Definition
Specific Excess Power (PS) is the rate at which an airplane can gain energy — either by climbing, accelerating, or both — beyond what is needed to maintain its current flight condition. It is expressed as power per unit weight, typically in feet per second, and represents the energy available after the thrust required to overcome drag at the current speed and altitude has been satisfied.
Plain English
It is the spare energy the airplane has left over once it is already holding its current speed and altitude. That extra energy is what lets it climb, speed up, or do both at the same time.
Context Anchor
Seen in energy management discussions, especially when comparing climb, acceleration, drag, and aircraft performance.
Derivation
‘Specific’ here means ‘per unit of weight’ — the same sense used in ‘specific fuel consumption.’ ‘Excess’ means what is left over after a requirement is met.

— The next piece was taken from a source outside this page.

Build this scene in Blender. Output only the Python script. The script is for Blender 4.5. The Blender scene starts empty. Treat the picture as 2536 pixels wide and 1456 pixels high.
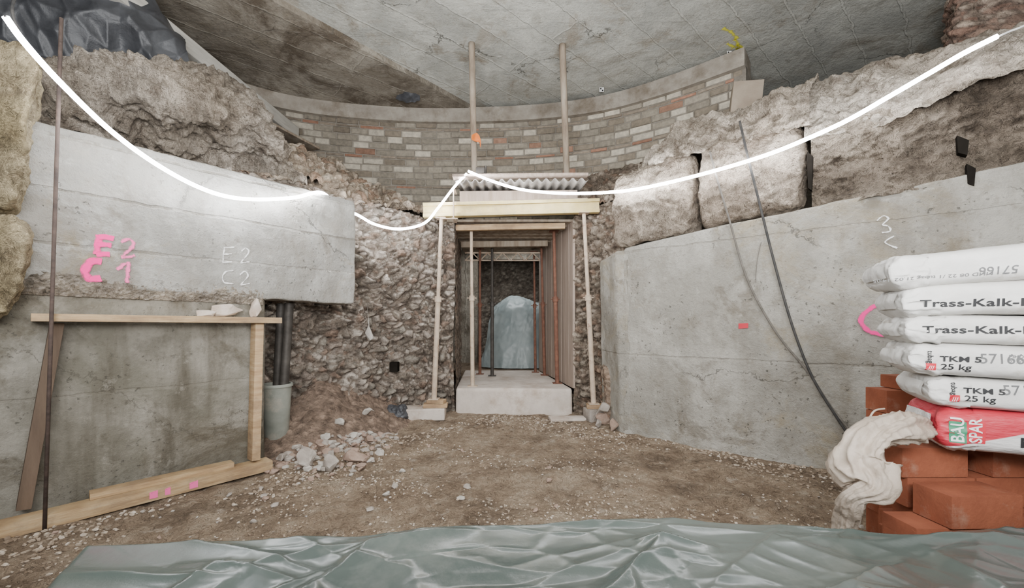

So Specific Excess Power is literally ‘leftover power, measured per pound of airplane.’ Knowing this makes the term feel less abstract: it is just spare energy, scaled to the size of the airplane.
Why Pilots Care
Higher Ps directly improves climb rate, zoom capability, and sustained turn performance while lower Ps limits options during energy-critical phases such as takeoff, go-around, or combat maneuvering.
Analogy
It is like having money left after paying bills. If there is money left over, you can save or spend it. If there is none left, you can only maintain. If you are short, something has to be given up.
Grounding Statement
If the throttle is already wide open and the airplane is holding altitude and speed steadily, PS is essentially zero — there is nothing left to give. Pull the nose up and you will trade speed for altitude, because no spare energy is available.
Intuition Check
“Specific” does not mean detailed here. It means measured relative to the airplane’s weight, so different airplanes can be compared more fairly.
Example Sentence 1
At full throttle in level flight at cruise speed, the airplane had almost no specific excess power left, so the pilot knew a climb would require giving up airspeed.
Example Sentence 2
The instructor pointed out that at high altitude the trainer's specific excess power drops quickly, limiting how steeply the student could climb without losing speed.